Abdelali Mamoun, ex-imam d’Alfortville, en a conscience. Avec son livre L’islam contre le radicalisme (Cerf, 224 p., 19 euros), il propose un « manuel de contre-offensive », comme l’indique le sous-titre, destiné à donner des clés et des contre-arguments 100 % halal à tous ceux – parents, famille, amis, imams, associatifs, éducateurs… – qui veulent contrecarrer le discours des intégristes. Sourates à l’appui.

Comme l’a fait Aminata Jacob, 46 ans, résidente à Drancy (Seine-Saint-Denis) et responsable d’une association de médiation sociale et culturelle, lorsque son fils de 10 ans a exigé qu’elle fasse le ramadan. « Ses copains lui avaient dit que j’étais une mauvaise musulmane car je m’habille à l’occidentale et je ne fais pas le ramadan… », raconte-t-elle. Pratiquante, elle connaît le Coran par cœur et s’est donc rendue chez les parents des sept copains en question : « Je leur ai demandé de me citer les sourates prouvant que j’étais une “mauvaise musulmane” » ; aucun d’eux ne savait quoi répondre. Moi, si ! Ça les a calmés et depuis, je suis respectée, car je sais de quoi je parle. »
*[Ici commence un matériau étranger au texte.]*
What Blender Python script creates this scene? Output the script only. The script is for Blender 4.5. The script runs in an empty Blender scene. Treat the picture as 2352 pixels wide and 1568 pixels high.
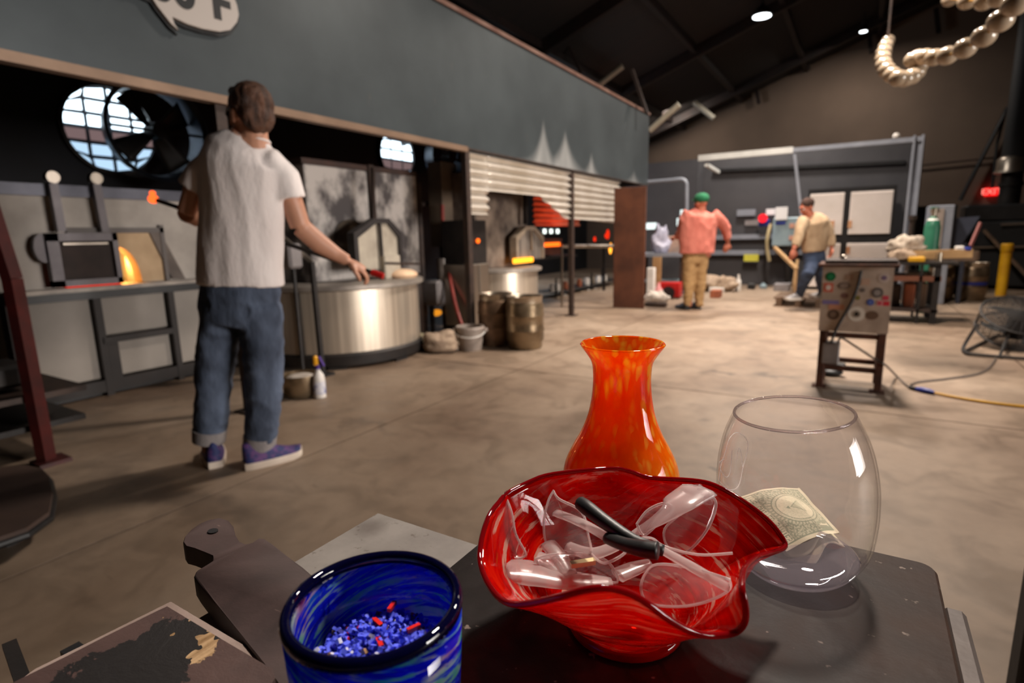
import bpy, bmesh, math, random
from mathutils import Vector, Matrix, noise
random.seed(7)
scn = bpy.context.scene
COL = scn.collection
PI = math.pi

# ---------------------------------------------------------------- camera, world, lights, exposure
CAM = Vector((0, 0, 1.12))
RX = Vector((0.85254, 0.52218, -0.02176)).normalized()      # camera right
_f = Vector((-0.51647, 0.83694, -0.18304)).normalized()      # viewing axis
RX = (RX - _f*RX.dot(_f)).normalized()
DN = _f.cross(RX)                                            # camera down
FPX = 1288.0
cam_data = bpy.data.cameras.new('camera'); cam = bpy.data.objects.new('camera', cam_data); COL.objects.link(cam)
cam.matrix_world = Matrix((( RX.x, -DN.x, -_f.x, CAM.x), (RX.y, -DN.y, -_f.y, CAM.y), (RX.z, -DN.z, -_f.z, CAM.z), (0, 0, 0, 1)))
cam_data.sensor_width = 36.0; cam_data.lens = 36.0*FPX/2352
cam_data.clip_start = 0.02; cam_data.clip_end = 200
cam_data.dof.use_dof = True; cam_data.dof.focus_distance = 0.42; cam_data.dof.aperture_fstop = 7.0
scn.camera = cam

world = bpy.data.worlds.new('world'); scn.world = world; world.use_nodes = True
world.node_tree.nodes['Background'].inputs[0].default_value = (0.55, 0.7, 1, 1)
world.node_tree.nodes['Background'].inputs[1].default_value = 0.3

def area(name, loc, target, size, power, color, size_y=None, spread=None):
    d = bpy.data.lights.new(name, 'AREA'); d.energy = power; d.color = color
    d.shape = 'RECTANGLE' if size_y else 'DISK'; d.size = size
    if size_y: d.size_y = size_y
    if spread: d.spread = spread
    o = bpy.data.objects.new(name, d); COL.objects.link(o); o.location = loc
    o.rotation_euler = (Vector(target) - Vector(loc)).to_track_quat('-Z', 'Y').to_euler()
    return o
WARM = (1.0, 0.885, 0.775); COOL = (0.78, 0.88, 1.0)
# unseen fills added at right and over table; the roof lamps above the floor
area('side_fill_light', (8.2, 3.6, 1.6), (-4.5, 4.2, 0.6), 3.2, 190, (1.0, 0.93, 0.87), 2.4, math.radians(75))
area('table_fill_light', (-0.1, 2.4, 4.4), (-0.08, 0.38, 0.9), 0.35, 15, WARM, None, math.radians(44))
area('roof_lamp_light', (-0.3, 5.9, 5.2), (-0.8, 5.9, 0), 0.6, 290, WARM, None, math.radians(125))
area('roof_lamp_light', (-0.9, 9.0, 5.4), (-1.3, 9.0, 0), 0.6, 290, WARM, None, math.radians(130))
area('roof_lamp_light', (-1.86, 11.99, 4.93), (-1.7, 12.2, 0), 0.5, 150, (1.0, 0.93, 0.86), None, math.radians(130))
area('roof_lamp_light', (-0.31, 15.87, 5.4), (-0.3, 16.6, 0), 0.3, 85, (1.0, 0.9, 0.8))
area('roof_lamp_light', (-4.6, 15.6, 4.2), (-5.0, 17.9, 3.0), 0.4, 40, WARM)  # added unseen, brightens the upper left of the back wall
area('wall_window_light', (-7.6, 11.4, 2.3), (-3.0, 12.8, 1.0), 1.4, 90, COOL, 1.4)

scn.view_settings.view_transform = 'Standard'; scn.view_settings.look = 'None'
scn.view_settings.gamma = 1; scn.view_settings.use_curve_mapping = False
scn.view_settings.exposure = -0.12
try:
    scn.cycles.use_denoising = True; scn.cycles.max_bounces = 10; scn.cycles.transparent_max_bounces = 24
    scn.cycles.transmission_bounces = 10; scn.cycles.sample_clamp_indirect = 6; scn.cycles.caustics_refractive = False
    scn.cycles.caustics_reflective = False
except Exception: pass

# ---------------------------------------------------------------- survey: picture rays met with real planes
def ray(px, py): return (RX*(px-1176) + DN*(py-784) + _f*FPX).normalized()
def Z(px, py, z=0.0): d = ray(px, py); return CAM + d*((z-CAM.z)/d.z)
def U(px, py, u): d = ray(px, py); return CAM + d*(u/d.x)
def V(px, py, v): d = ray(px, py); return CAM + d*(v/d.y)
def D(px, py, s): d = ray(px, py); return CAM + d*(s/d.dot(_f))
HH = Vector((_f.x, _f.y, 0)).normalized(); HR = Vector((HH.y, -HH.x, 0))
def H(px, py, s): d = ray(px, py); return CAM + d*(s/d.dot(HH))
def hdepth(p): return (Vector(p)-CAM).dot(HH)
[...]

Avec une quinzaine d’amis, cela fait deux mois que Mohand Dehmous, 70 ans, retraité parisien, planche sur l’idée d’une association destinée à occuper le débat public. L’objectif ? Faire émerger la parole d’intellectuels musulmans tels que l’ancien mufti de Marseille Soheib Bencheikh. « Ce sont des érudits comme lui qui peuvent populariser une lecture rationaliste de l’islam et démystifier un certain nombre de croyances et pratiques basées sur des dogmes absurdes », explique le retraité. Le projet est ambitieux : « Entre le salafisme et le populisme, j’ai moi-même encore du mal à construire une pensée efficace », confie Soheib Bencheikh. Mais il reste optimiste : « Nous sommes de plus en plus nombreux à nous investir, et ça va payer. » Il en est convaincu."